Quando qualcosa non funziona alla perfezione, prosegue, il cliente si rivolge all’autista. «Per l’autista non è tuttavia sempre facile rispondere che non può occuparsi del problema, ma deve concentrarsi sulla strada».
«Stato di choc», titola Le Soir, riassumendo il sentimento generale che prevale nel paese, che per una volta mette da parte i conflitti tra Vallonia e Fiandre e si unisce nel lutto.
Ricordando le frasi spensierate lasciate dagli allievi sul blog delle loro vacanze in Vallese, l’editorialista del quotidiano di Bruxelles sottolinea che «questi messaggi li abbiamo tutti attesi con ansia un giorno o l’altro, dopo aver visto i nostri bambini salire su un autobus o un treno per il loro bel viaggio».
«Il Belgio piange i suoi bambini», constata la Dernière Heure.
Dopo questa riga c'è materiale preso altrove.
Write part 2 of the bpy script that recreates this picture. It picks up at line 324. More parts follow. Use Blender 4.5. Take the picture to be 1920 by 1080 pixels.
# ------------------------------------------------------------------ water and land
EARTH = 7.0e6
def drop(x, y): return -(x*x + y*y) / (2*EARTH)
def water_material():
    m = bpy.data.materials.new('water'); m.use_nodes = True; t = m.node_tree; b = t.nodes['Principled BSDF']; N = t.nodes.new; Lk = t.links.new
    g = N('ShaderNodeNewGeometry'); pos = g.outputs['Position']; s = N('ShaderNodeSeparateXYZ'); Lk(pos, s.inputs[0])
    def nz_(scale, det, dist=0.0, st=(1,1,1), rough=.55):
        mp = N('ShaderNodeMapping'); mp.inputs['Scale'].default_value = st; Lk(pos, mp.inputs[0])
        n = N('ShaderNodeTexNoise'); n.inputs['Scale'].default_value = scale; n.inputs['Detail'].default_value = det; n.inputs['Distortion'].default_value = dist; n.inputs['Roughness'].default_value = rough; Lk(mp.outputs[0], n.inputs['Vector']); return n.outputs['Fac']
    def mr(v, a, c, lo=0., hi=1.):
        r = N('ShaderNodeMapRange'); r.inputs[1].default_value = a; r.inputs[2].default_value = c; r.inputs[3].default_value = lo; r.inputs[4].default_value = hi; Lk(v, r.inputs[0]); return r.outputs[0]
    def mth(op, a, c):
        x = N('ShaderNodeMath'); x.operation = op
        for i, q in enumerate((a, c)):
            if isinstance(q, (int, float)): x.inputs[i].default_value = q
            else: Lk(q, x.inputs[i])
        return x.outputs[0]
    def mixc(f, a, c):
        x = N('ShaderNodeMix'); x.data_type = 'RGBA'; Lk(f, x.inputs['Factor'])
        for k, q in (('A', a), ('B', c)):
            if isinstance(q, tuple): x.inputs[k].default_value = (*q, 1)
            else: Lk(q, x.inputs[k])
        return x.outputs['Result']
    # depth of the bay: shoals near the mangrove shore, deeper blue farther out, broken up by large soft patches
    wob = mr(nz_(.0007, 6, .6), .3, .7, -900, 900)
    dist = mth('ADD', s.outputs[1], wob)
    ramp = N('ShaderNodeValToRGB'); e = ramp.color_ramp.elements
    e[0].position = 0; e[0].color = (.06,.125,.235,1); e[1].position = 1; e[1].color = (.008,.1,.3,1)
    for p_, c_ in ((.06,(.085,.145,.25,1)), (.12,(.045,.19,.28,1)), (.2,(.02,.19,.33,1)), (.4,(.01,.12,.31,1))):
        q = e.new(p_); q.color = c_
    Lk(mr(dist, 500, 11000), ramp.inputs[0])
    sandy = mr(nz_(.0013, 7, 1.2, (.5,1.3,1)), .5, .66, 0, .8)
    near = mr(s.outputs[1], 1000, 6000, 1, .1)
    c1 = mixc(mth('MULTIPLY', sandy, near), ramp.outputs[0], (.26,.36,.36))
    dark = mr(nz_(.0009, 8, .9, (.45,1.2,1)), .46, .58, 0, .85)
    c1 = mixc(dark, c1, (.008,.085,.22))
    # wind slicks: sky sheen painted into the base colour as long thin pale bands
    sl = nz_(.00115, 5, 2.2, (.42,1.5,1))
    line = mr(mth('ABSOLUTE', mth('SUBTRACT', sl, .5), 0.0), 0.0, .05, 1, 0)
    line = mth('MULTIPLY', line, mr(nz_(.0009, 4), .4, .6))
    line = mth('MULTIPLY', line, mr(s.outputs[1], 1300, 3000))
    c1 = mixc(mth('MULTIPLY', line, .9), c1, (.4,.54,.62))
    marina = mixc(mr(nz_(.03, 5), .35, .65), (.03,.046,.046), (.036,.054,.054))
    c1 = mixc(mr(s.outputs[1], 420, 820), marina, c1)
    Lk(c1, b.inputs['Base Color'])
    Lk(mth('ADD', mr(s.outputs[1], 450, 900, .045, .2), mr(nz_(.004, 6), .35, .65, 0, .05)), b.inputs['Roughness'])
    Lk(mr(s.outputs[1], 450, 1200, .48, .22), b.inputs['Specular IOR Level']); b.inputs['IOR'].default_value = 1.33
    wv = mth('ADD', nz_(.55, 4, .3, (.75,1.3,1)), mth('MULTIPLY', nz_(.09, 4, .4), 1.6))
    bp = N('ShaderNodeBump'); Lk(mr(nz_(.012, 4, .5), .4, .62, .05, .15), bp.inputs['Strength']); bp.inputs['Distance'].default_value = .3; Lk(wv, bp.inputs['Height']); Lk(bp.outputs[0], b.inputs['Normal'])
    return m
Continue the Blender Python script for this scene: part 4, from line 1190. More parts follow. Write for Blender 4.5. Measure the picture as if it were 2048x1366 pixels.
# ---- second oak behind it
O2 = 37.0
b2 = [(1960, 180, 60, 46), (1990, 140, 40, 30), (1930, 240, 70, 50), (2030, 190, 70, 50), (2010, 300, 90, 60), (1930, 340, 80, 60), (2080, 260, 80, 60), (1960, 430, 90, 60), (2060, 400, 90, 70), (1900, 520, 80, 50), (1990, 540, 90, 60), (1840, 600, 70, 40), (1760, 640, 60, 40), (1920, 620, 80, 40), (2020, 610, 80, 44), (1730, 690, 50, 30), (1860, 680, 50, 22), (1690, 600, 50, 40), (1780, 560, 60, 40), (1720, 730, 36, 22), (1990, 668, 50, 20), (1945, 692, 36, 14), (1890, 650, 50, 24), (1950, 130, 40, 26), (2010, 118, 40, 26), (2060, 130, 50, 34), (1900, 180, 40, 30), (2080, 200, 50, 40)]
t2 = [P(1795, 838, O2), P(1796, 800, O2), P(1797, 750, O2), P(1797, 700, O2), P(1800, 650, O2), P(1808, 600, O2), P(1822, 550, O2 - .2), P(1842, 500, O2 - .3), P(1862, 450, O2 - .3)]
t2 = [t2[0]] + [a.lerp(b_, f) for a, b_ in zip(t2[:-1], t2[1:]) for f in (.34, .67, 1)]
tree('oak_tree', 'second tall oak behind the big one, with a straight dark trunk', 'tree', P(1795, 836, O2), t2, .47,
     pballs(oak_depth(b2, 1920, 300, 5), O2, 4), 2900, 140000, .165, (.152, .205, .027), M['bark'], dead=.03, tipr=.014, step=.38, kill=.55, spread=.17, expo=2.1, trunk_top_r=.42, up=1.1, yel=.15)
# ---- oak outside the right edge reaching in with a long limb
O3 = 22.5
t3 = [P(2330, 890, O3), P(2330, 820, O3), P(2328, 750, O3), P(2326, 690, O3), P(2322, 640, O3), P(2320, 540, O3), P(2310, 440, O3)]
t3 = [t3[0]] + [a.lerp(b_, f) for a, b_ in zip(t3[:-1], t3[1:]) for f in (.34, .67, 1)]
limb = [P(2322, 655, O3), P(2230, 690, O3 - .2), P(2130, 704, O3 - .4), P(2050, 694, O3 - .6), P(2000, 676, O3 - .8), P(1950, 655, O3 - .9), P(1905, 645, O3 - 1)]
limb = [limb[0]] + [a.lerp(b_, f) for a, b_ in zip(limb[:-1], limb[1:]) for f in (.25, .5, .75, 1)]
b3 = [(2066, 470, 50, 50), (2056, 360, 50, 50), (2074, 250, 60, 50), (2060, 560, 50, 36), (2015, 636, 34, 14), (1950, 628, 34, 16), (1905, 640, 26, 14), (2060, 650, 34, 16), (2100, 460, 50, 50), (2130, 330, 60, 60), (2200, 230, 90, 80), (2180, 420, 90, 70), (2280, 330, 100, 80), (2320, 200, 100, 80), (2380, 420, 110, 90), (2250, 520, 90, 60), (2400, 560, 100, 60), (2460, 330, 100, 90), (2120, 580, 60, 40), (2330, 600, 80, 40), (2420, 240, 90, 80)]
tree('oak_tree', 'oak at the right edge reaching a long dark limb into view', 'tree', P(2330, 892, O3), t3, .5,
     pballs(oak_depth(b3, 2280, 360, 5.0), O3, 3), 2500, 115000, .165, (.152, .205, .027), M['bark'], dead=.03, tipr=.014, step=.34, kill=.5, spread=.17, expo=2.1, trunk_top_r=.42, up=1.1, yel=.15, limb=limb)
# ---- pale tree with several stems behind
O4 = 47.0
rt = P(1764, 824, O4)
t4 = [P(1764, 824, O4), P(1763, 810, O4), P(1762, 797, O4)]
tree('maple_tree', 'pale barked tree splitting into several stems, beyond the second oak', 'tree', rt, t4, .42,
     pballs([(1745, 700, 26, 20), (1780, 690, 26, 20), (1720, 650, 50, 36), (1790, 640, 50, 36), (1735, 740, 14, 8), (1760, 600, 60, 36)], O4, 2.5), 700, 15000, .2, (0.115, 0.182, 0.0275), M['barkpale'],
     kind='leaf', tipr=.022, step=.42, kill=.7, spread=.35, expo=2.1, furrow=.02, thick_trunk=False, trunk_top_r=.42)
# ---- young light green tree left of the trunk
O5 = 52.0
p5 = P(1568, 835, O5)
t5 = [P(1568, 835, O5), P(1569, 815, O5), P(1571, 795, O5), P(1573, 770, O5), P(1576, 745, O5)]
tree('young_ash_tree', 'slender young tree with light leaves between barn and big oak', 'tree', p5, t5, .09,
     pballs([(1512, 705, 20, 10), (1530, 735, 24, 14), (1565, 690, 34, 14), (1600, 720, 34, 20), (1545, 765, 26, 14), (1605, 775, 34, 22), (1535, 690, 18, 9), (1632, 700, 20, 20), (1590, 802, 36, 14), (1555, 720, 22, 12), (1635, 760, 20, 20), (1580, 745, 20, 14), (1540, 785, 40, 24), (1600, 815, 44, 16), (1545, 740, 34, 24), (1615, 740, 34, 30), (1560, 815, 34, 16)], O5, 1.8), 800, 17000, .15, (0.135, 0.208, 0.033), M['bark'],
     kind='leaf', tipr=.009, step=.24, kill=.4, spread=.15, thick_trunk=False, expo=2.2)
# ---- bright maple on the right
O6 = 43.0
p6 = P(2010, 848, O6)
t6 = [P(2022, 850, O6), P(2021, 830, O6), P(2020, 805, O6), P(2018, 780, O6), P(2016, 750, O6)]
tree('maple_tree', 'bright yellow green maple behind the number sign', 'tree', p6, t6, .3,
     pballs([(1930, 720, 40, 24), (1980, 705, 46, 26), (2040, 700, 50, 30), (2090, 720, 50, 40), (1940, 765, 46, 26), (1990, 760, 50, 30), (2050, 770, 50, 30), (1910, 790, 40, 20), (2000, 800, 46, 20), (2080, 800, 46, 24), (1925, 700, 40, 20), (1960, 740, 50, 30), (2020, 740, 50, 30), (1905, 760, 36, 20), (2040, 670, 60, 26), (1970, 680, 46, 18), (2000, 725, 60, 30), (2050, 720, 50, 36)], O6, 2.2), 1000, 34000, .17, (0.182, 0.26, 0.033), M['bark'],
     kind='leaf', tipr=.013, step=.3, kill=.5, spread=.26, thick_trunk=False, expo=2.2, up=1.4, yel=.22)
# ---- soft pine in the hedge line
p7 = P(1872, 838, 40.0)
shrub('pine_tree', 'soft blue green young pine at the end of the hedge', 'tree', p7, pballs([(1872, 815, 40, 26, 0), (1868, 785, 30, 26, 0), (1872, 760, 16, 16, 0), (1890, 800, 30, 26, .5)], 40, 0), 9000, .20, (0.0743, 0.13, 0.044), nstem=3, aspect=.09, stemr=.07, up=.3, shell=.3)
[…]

Il quotidiano dedica 15 pagine al dramma, dando la parola ai testimoni e ai parenti delle vittime.
«Lutto nazionale», titola dal canto suo la Libre Belgique, mentre i quotidiani del gruppo Sud Presse scrivono: «21h15: la felicità frantumata».
Tra i giornali delle Fiandre, De Morgen apre con una pagina bianca e constata che «non esiste nessun risposta soddisfacente a questa domanda: perché proprio mio figlio?».
Het Nieuwsblad pubblica da parte sua in prima pagina le fotografie dei 28 morti e 24 feriti, titolando: «Una tristezza incommensurabile».
Per il quotidiano De Standaard si tratta del «peggior incubo» possibile, poiché siamo «toccati laddove siamo più vulnerabili: i nostri bambini».